Wie konnte eine Demokratie wachsen? Wie wurden totalitäre Erbschaften jenseits von Verleugnung und Gleichgültigkeit behandelt? Wo verläuft die Grenze zwischen Erinnerung, Verdrängung und Ideologie? Wie ging die sich konstituierende Stadtgesellschaft mit dem »Mitgebrachten« der Neumünchner*innen, mit ihrer jeweiligen Herkunft, Kultur und ihren Erfahrungen um? Was wird ausgewählt, was weggelassen, wer wird integriert, wer übersehen?
Damals wurden in Politik und Gesellschaft Weichen gestellt, die bis heute unser Zusammenleben beeinflussen. Das Programm »Stunde Null? Wie wir wurden, was wir sind.« möchte mit mehr als 130 Partner*innen genau daran erinnern – verbunden mit den für uns heute kaum vorstellbaren Ängsten, Hoffnungen und Leistungen all derjenigen Menschen, die im Jahr 1945 und danach in München einen neuen Anfang versuchten. Mit dem Beginn des russischen Angriffskrieges gegen die Ukraine im Februar 2022 und dem breiten Aufschwung eines autoritär gestimmten Populismus (nicht nur) in Europa wird die freiheitliche und demokratische Ordnung und ihre Errungenschaften ganz offensichtlich massiv bedroht. Ein Rückblick auf die »Stunde Null« zeigt uns hier klare Wege auf.

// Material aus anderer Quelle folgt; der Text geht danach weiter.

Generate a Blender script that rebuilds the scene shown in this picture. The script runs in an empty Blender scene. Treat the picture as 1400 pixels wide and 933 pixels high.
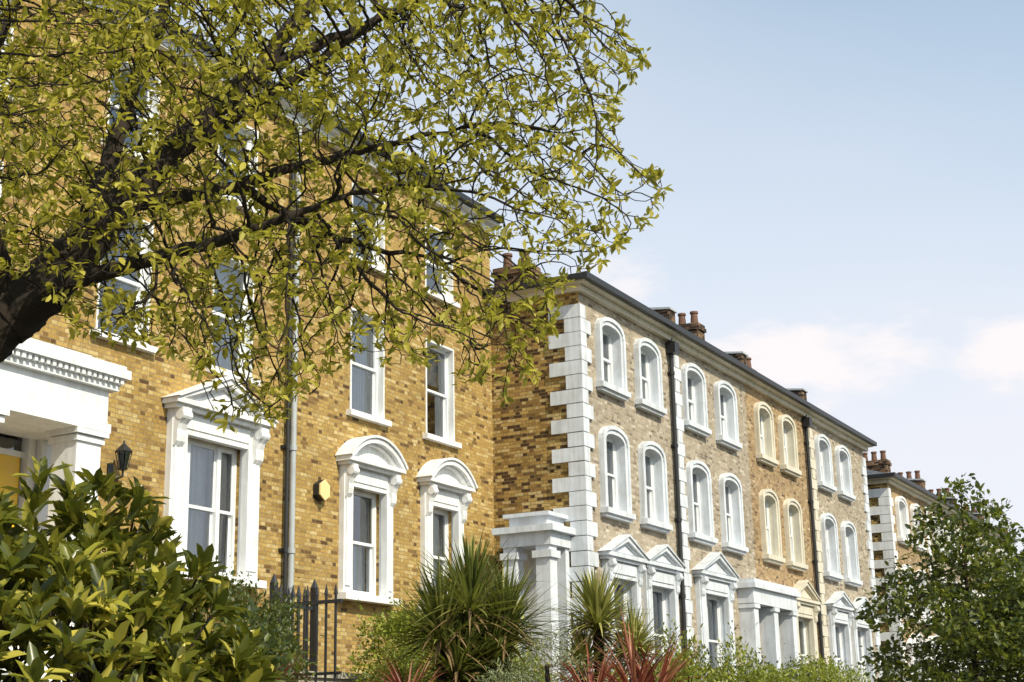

An dem Programm sind Institutionen aus Kultur, Kunst und Wissenschaft beteiligt wie die städtischen Institutionen, darunter das Lenbachhaus, das NS-Dokumentationszentrum, die Volkshochschule und die Münchner Philharmoniker. Außerdem mit dabei sind kulturelle Einrichtungen der Vertriebenen sowie religiöser und migrantischer Gemeinschaften, etwa der Adalbert-Stifter-Verein, das Kulturzentrum der Israelitischen Kultusgemeinde, die Münchner Dommusik und der Verein »Migration macht Gesellschaft«, aber auch internationale Institute wie das Amerikahaus und das Tschechische Zentrum bis hin zu lokalen Geschichtsinitiativen und unabhängigen Kulturschaffenden. Insgesamt laden mehr als 200 Veranstaltungen von Januar bis Mai 2025 zu öffentlichem Nachdenken und Austausch ein, zu Lesungen, Vorträgen, Ausstellungen, Kunstaktionen und Kunstgesprächen, Rundgängen und Radtouren, Film und Musik – rund zwei Drittel bei freiem Eintritt.